Many of the photographs are of the women artists in the process of creating. And many of the women in the photographs are inseparable from the art they produce.

The Berber women from northern Africa, for example, have tattoos and henna markings on their chins, foreheads, hands and feet. The markings indicate family membership and marital status. The women weave symbolic patterns into shawls: different colours and sizes of stripes show which ethnic clan they belong to.

Courtney-Clarke has had a lifetime of respect for Africa. She grew up on a ranch on the edge of the Namib Desert in Namibia, and as a child she would play with African children. This nurtured a cultural flexibility that helped her to know the women artists and the art, leading her to spend 20 years hitch-hiking around African taking photographs.

"I saw the art disappearing in front of my eyes," she says. "I returned to Ghana after nine years, and there was hardly anything left. In South Africa, there are very few homes painted in the traditional style."

Most of the art forms featured in Courtney-Clarke's photographs are disappearing. This made her want to record the art, the first person to do so, she says. "Most people know African art as masks and wood carving, bronzes and terra cotta work, gold weights and jewellery. All of these things were made by men," she says.

"They were things that could be carried away in the eighteenth and nineteenth centuries by colonialists and kept in museums."

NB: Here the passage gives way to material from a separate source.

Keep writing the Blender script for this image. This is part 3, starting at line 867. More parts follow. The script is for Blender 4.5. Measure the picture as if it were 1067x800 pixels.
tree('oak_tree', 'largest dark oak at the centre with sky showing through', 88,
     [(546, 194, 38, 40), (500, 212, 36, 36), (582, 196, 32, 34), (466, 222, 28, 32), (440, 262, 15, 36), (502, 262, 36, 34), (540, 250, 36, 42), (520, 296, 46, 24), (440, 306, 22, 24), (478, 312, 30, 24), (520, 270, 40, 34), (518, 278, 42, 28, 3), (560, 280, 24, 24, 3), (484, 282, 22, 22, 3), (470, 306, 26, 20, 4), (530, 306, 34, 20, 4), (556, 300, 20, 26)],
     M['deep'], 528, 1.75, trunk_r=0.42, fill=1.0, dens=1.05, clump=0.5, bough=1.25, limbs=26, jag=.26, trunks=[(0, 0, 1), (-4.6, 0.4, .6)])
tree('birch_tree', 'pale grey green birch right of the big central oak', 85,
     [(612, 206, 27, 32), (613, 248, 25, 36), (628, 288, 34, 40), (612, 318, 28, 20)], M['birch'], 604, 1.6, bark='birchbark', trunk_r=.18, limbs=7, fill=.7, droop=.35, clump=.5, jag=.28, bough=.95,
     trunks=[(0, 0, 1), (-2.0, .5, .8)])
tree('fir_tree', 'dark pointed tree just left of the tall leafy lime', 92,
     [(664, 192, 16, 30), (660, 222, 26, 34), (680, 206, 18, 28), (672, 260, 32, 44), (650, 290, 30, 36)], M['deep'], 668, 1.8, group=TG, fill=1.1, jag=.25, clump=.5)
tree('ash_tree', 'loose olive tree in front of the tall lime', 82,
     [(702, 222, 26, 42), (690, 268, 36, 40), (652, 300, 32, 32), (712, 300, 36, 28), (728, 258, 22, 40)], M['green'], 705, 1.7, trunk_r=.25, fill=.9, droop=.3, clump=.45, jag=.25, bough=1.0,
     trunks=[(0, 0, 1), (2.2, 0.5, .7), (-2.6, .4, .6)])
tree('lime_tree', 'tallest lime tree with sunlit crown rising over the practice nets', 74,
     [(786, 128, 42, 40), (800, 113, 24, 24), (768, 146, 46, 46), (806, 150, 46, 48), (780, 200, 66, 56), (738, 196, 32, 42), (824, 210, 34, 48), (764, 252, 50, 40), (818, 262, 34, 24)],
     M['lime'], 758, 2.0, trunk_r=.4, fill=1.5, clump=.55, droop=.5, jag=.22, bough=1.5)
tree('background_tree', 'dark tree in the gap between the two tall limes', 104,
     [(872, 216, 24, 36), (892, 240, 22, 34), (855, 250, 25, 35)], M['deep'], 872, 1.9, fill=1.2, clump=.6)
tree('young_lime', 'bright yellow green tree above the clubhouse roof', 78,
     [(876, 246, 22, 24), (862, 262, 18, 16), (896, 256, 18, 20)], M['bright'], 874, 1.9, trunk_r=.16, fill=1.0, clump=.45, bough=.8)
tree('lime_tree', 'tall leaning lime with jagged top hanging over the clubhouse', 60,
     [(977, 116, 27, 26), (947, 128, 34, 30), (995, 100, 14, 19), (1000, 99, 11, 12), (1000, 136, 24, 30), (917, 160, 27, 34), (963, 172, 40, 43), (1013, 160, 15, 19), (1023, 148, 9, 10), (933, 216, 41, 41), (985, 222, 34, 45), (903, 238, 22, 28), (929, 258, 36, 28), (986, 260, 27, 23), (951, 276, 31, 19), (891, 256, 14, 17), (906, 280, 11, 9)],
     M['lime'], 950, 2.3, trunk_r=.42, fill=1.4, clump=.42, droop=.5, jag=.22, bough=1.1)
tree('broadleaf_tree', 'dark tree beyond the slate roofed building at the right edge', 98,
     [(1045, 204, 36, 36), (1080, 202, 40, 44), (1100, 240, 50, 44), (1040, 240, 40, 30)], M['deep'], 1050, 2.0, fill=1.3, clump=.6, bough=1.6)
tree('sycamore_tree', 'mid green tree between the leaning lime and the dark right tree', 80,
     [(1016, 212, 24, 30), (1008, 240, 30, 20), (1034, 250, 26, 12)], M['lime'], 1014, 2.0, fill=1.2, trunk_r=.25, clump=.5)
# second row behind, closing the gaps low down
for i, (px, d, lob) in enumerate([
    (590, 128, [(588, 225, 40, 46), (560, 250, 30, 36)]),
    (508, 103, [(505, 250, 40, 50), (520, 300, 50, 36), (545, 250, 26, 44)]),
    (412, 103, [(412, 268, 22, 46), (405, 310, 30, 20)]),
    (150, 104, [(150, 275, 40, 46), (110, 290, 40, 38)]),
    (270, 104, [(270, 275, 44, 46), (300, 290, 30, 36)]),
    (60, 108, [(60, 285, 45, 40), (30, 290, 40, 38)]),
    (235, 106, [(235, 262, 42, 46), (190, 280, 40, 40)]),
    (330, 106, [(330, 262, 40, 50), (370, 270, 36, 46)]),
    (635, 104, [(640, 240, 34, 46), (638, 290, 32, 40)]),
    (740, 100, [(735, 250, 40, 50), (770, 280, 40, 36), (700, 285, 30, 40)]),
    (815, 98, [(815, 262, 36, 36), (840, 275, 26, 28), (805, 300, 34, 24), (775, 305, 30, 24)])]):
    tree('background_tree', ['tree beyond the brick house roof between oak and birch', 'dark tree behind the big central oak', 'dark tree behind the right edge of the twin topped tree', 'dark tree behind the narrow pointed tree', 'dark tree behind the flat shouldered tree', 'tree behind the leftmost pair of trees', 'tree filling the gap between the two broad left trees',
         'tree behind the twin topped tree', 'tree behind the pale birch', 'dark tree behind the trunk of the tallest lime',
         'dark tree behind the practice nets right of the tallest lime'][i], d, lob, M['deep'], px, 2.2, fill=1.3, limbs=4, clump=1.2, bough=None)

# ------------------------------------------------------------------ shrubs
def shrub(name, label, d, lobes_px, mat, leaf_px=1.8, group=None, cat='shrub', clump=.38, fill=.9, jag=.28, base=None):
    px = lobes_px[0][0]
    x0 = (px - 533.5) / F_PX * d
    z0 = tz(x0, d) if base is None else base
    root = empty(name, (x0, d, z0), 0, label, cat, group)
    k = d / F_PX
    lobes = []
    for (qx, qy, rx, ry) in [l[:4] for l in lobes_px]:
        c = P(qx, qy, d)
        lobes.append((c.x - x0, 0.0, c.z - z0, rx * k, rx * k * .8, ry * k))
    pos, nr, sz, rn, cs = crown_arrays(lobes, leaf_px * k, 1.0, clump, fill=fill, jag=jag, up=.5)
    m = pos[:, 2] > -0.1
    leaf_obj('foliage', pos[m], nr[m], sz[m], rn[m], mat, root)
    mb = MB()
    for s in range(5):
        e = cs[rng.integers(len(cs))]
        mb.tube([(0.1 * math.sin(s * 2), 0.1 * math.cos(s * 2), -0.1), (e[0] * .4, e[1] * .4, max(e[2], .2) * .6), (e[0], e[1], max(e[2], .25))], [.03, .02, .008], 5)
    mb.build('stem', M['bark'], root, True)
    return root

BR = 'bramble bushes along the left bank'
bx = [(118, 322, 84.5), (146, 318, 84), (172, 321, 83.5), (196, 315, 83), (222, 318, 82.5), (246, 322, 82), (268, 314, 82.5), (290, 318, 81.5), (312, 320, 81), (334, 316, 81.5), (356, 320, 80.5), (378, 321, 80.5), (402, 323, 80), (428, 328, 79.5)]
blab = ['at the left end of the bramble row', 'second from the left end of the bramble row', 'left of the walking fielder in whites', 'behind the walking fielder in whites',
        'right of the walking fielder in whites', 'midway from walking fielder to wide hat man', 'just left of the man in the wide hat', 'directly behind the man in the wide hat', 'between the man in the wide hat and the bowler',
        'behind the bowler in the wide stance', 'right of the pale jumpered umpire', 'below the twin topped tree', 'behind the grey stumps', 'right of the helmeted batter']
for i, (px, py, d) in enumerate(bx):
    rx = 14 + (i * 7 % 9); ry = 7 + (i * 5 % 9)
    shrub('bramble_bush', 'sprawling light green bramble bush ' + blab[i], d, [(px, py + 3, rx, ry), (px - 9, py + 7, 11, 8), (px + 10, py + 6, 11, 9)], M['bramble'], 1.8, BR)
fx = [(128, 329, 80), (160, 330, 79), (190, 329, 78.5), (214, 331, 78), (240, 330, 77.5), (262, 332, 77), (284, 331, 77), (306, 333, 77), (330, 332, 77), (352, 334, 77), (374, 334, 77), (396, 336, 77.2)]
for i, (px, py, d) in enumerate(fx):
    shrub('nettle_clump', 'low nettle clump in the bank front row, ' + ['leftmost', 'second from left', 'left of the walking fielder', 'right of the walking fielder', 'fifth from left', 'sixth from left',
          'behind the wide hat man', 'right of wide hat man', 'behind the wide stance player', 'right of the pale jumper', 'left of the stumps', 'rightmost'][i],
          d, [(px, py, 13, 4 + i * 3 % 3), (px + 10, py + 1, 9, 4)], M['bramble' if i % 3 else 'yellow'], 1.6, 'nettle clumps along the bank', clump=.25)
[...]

"For many reasons, no one focused on mural art," she adds. "Mural art is rural and remote, it can't be carried away, and it changes with the seasons - then washes away in the rain. It is ephemeral. No one even documented it."

This is also partly because of a fundamental difference between the traditional African and Western concepts of art, she says.

The Western world often asks, ''does life reflect art, or does art reflect life?'' Neither of these options applies to the tattoos on the faces of the Berber women. For them life is art, and art is life. As one Berber proverb says, ''Life is a loom on which God holds the threads."

Similarly, in Burkina Faso, the decoration of homes with murals is an extension of the practical act of plastering homes - a job done by women. The art is practical; it is integrated into daily life. It is not produced to be sold or to hang on the wall of a museum.

Unfortunately this is a main reason why these arts are being lost. As the way of life changes, the art forms are discarded.

"Art is always relevant, especially when it is created against all odds," Courtney-Clarke says. "But mural art is dying largely because of migration to the cities. The cities aren't prepared for this mass-migration, and many women end up in a cycle of child rape and prostitution."

"This is one of the reasons why I created the Ndebele Foundation," she says. "It helps women avoid this cycle."

The director of The Art of African Women exhibition, Roberta Yancy, stresses the importance of allowing women to use traditional art in such a productive way. "This exhibition is about survival, both spiritual and economic," she says.

"I didn't want people to go away from this exhibition thinking that it was just about the past," says Yancy. "The Art of African Women is also about the future. It is contemporary."